L’autore del libro da cui nasce lo spunto voleva disperatamente che il sospetto fosse vero, la sua è un’indagine a tesi «il che mi ha fatto diventare nervosa». Prendere le parti di Von Freytag o di Duchamp crea una rottura che confonde, è ridicolo discreditare lui per ripagare lei, le si farebbe un altro torto. Serve guardare altro, le dieci foto superstiti di Elsa Von Freytag, le sue poesie, le lettere che ha scritto e che materializzano la difficoltà di esprimersi dentro quella società. Donna stravagante, arrestata per aver fumato in strada, collezionista di oggetti trovati in giro, esperta del nonsense, incapace di dare materia ai propri sogni, di farli stare a terra. Fuori dal tempo si potrebbe dire, ma non è una colpa non essere riconosciuta, «Duchamp la cita spesso, dice pubblicamente che lavorava con lui, ne sottolinea l’estro e l’importanza solo che non lega tutto ciò al suo successo». Per allontanarsi dal punto di vista di lui era necessario trovare la fisicità per lei, «ho selezionato un’attrice performer con cui animare Elsa. Emerge un arto alla volta, grazie a tecniche di computer grafica. Fontana è un gesto estremo, per questo interessa tanto, stabilisce che scegliere è meglio di fare. Il procedimento è di certo anche figlio delle intuizioni della baronessa Von Freytag, indipendentemente da chi ha deciso di piazzare la scultura in una mostra manifesto da cui è stata pure rifiutata». Duchamp era nella giuria di quella esposizione, per questo l’opera porta un’altra firma e il gioco amplifica il potenziale dubbio, anche se il film lo dimentica, si concentra su una donna che può essere tante altre, tutte silenziate.

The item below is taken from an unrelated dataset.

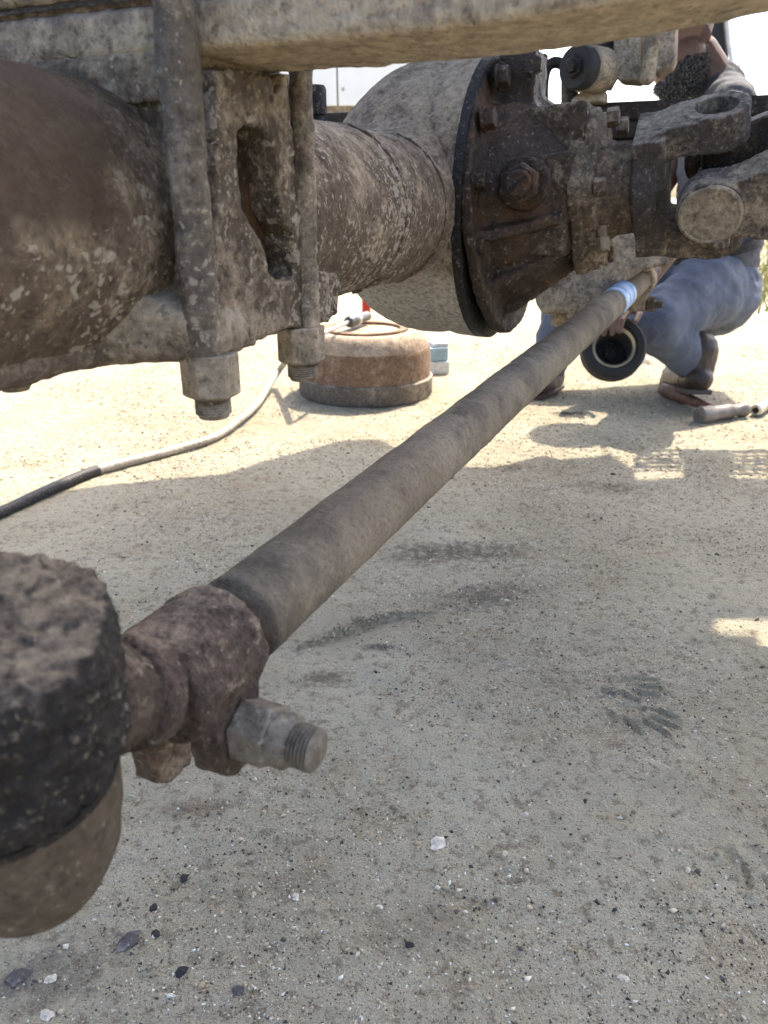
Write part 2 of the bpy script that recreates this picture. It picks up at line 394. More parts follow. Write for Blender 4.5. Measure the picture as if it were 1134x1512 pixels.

Il filone concettuale non ha cambiato l’arte, ha aggiunto una possibilità, un diverso punto di osservazione e «Alreadymade» fa lo stesso, non toglie potere a Duchamp, ne dà alla persona che ragionava insieme con lui. Da ogni discorso è nata una prospettiva, «senza questo scambio il lavoro di Duchamp sarebbe stato certamente diverso». E questo non vale per la vita di chiunque? Allora qualsiasi opera è collettiva? «Il sostegno dei rapporti non è sempre processo creativo, però nel 1917 una donna non avrebbe saputo come certificare di farne parte, se ne sentiva insieme partecipe ed esclusa. Ho il sospetto che capiti ancora, ci si muove in un presente che eredita secoli di limiti, sbarazzarsene non è semplice».